Repeat the lines of the data that follow, please, starting at the first and stopping after the one with "int), M_GROUND), kind='structure')".

------------------------------------

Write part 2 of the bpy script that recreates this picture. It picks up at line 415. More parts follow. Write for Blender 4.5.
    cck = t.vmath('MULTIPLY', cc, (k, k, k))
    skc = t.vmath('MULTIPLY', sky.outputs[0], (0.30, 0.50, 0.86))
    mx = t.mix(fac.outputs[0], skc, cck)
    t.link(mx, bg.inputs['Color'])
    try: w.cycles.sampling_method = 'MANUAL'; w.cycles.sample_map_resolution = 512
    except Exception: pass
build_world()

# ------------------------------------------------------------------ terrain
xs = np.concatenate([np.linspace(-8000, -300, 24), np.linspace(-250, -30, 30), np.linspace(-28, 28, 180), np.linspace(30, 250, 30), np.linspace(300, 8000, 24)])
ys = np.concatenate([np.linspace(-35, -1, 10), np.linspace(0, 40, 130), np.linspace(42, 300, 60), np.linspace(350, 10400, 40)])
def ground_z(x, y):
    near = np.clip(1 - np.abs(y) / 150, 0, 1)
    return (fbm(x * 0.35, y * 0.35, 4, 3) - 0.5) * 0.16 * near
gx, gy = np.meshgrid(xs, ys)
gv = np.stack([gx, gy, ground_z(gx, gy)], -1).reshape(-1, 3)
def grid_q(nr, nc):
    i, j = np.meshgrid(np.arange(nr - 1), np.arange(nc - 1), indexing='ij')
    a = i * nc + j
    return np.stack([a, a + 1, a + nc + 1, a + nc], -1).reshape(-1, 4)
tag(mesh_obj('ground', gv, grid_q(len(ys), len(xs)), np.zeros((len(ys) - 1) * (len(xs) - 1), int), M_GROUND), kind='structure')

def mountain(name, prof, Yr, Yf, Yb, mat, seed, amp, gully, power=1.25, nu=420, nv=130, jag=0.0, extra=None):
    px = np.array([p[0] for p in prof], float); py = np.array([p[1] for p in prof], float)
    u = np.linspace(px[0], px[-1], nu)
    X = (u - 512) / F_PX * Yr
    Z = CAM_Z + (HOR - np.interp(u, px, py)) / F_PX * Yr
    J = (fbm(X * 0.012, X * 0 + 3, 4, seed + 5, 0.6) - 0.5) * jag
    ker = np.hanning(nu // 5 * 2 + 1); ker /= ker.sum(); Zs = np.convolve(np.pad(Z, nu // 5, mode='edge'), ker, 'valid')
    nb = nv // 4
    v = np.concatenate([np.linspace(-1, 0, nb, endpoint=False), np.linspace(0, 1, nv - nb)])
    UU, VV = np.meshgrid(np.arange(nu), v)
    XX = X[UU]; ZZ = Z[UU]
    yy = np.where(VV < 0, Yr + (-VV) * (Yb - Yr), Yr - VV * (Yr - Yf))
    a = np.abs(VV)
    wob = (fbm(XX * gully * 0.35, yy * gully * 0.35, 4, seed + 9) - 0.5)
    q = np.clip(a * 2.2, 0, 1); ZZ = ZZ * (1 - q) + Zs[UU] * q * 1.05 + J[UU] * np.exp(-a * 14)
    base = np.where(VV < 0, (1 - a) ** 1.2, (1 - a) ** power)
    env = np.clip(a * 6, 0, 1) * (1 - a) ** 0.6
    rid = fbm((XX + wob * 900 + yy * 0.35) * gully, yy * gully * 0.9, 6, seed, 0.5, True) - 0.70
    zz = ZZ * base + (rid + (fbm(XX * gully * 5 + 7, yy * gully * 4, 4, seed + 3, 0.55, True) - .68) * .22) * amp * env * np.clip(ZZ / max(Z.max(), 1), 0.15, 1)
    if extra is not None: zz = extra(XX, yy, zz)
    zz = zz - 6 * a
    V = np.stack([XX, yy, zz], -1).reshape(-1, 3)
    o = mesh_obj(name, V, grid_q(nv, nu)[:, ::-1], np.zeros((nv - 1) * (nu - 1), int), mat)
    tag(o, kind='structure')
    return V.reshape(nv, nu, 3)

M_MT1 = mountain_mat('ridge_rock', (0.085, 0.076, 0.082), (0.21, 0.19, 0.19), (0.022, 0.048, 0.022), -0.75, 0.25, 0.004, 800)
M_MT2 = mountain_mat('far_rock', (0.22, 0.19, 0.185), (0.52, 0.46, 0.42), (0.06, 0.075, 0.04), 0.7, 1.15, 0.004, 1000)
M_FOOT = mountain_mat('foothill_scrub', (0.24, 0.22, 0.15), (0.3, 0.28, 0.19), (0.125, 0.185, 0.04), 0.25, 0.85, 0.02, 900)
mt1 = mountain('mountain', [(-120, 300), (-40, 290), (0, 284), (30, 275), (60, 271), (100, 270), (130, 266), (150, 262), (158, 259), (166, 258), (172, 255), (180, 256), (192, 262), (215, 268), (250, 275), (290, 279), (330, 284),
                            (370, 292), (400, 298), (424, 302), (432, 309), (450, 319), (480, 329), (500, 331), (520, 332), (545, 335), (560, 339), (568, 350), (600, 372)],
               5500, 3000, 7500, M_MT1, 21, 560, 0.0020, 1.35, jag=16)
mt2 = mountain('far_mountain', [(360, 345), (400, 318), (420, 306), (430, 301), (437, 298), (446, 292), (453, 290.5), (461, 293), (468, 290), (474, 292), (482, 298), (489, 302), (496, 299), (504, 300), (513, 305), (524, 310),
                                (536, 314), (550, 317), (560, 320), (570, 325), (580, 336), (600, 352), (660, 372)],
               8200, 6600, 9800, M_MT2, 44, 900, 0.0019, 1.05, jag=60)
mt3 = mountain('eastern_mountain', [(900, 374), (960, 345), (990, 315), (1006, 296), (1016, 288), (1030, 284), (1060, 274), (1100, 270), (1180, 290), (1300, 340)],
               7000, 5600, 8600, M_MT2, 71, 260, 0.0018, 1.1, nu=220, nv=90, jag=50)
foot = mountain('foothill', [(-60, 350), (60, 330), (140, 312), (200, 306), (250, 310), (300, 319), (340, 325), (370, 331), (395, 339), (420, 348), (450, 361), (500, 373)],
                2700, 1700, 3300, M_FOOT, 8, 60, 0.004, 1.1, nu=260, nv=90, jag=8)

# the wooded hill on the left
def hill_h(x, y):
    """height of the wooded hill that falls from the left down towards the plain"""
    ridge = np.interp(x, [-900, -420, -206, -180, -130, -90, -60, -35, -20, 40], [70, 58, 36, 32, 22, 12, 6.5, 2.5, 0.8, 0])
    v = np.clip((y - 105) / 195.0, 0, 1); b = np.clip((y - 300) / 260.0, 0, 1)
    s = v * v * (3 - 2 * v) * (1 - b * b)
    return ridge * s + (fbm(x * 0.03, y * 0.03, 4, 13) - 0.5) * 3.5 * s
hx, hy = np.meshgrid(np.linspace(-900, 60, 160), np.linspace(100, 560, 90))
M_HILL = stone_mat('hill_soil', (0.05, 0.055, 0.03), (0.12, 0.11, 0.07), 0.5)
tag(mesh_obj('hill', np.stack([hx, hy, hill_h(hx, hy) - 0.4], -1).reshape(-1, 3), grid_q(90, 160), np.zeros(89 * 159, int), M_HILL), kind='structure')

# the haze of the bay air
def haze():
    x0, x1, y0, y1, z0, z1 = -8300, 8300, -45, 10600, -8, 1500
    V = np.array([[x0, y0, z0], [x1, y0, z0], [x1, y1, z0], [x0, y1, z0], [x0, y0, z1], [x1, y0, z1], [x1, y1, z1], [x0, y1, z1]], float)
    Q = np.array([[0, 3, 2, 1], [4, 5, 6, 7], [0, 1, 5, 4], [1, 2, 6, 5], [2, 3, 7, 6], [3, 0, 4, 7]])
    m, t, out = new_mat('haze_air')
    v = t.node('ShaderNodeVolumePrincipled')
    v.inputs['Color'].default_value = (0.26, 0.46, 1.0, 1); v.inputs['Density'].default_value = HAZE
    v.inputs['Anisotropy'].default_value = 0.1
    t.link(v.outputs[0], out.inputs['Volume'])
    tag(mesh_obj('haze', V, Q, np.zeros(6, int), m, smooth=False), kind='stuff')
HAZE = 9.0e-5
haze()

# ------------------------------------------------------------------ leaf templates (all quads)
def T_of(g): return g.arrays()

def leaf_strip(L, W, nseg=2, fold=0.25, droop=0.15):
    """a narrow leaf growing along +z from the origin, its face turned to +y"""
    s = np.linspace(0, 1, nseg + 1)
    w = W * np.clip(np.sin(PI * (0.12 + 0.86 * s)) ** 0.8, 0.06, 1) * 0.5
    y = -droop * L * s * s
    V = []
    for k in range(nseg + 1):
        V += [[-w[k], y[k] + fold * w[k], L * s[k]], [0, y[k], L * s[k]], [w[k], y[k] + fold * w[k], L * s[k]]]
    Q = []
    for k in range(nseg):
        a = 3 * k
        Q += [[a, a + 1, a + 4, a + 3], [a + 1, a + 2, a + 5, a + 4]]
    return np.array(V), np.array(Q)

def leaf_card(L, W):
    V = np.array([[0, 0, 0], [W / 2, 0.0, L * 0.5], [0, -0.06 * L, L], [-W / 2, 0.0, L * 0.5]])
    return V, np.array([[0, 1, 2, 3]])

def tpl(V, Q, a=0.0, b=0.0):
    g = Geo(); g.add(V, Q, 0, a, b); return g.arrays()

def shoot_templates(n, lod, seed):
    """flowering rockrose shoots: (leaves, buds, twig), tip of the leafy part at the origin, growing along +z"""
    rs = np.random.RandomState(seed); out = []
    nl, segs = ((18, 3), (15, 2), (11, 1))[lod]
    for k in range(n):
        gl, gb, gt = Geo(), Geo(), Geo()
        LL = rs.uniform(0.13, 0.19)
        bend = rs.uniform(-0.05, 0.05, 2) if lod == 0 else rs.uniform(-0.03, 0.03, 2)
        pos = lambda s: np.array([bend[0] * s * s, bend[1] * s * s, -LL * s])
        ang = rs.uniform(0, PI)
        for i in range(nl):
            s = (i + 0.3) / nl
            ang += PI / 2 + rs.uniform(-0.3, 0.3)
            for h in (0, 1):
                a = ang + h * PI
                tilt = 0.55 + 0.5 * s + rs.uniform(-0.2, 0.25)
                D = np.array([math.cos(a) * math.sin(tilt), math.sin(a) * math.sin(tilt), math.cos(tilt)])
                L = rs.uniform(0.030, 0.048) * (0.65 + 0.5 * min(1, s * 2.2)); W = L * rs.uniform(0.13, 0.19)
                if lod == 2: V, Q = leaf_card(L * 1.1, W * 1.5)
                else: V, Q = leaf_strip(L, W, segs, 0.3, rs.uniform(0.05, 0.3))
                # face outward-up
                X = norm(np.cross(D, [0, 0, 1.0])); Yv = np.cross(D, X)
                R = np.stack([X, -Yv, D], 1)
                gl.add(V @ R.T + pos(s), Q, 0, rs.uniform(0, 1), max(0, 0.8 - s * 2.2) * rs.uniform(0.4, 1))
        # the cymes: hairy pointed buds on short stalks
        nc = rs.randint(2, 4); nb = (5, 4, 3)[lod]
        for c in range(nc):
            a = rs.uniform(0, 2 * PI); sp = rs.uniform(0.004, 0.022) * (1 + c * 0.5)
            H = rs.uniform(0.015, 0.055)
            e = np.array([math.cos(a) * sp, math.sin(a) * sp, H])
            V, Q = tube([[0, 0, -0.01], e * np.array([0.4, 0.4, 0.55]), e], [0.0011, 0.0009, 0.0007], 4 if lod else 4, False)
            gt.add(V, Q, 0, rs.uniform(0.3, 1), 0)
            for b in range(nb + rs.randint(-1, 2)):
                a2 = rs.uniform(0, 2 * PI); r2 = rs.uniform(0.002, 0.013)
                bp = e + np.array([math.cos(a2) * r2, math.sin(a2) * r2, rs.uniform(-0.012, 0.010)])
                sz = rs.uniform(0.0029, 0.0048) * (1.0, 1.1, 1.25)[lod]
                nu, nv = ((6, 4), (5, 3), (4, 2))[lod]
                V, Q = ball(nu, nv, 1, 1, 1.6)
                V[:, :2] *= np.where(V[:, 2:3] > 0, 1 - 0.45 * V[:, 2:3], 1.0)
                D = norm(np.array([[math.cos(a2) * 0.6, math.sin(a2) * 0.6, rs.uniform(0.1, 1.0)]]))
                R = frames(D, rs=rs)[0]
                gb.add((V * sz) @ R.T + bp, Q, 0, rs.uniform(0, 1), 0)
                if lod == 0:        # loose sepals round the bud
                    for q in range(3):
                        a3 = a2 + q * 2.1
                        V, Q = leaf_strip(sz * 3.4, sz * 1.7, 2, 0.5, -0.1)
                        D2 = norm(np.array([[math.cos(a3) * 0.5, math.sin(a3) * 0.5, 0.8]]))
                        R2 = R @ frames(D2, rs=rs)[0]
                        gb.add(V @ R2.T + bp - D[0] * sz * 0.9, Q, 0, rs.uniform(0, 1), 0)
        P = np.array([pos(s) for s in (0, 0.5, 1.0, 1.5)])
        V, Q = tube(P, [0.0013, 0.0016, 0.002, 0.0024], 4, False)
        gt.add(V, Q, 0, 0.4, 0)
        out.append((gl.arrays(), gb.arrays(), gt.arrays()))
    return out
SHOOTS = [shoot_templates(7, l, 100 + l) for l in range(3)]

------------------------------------

▶ WRITTEN SOLUTION
Write part 2 of the bpy script that recreates this picture. It picks up at line 415. More parts follow. Write for Blender 4.5.
    cck = t.vmath('MULTIPLY', cc, (k, k, k))
    skc = t.vmath('MULTIPLY', sky.outputs[0], (0.30, 0.50, 0.86))
    mx = t.mix(fac.outputs[0], skc, cck)
    t.link(mx, bg.inputs['Color'])
    try: w.cycles.sampling_method = 'MANUAL'; w.cycles.sample_map_resolution = 512
    except Exception: pass
build_world()

# ------------------------------------------------------------------ terrain
xs = np.concatenate([np.linspace(-8000, -300, 24), np.linspace(-250, -30, 30), np.linspace(-28, 28, 180), np.linspace(30, 250, 30), np.linspace(300, 8000, 24)])
ys = np.concatenate([np.linspace(-35, -1, 10), np.linspace(0, 40, 130), np.linspace(42, 300, 60), np.linspace(350, 10400, 40)])
def ground_z(x, y):
    near = np.clip(1 - np.abs(y) / 150, 0, 1)
    return (fbm(x * 0.35, y * 0.35, 4, 3) - 0.5) * 0.16 * near
gx, gy = np.meshgrid(xs, ys)
gv = np.stack([gx, gy, ground_z(gx, gy)], -1).reshape(-1, 3)
def grid_q(nr, nc):
    i, j = np.meshgrid(np.arange(nr - 1), np.arange(nc - 1), indexing='ij')
    a = i * nc + j
    return np.stack([a, a + 1, a + nc + 1, a + nc], -1).reshape(-1, 4)
tag(mesh_obj('ground', gv, grid_q(len(ys), len(xs)), np.zeros((len(ys) - 1) * (len(xs) - 1), int), M_GROUND), kind='structure')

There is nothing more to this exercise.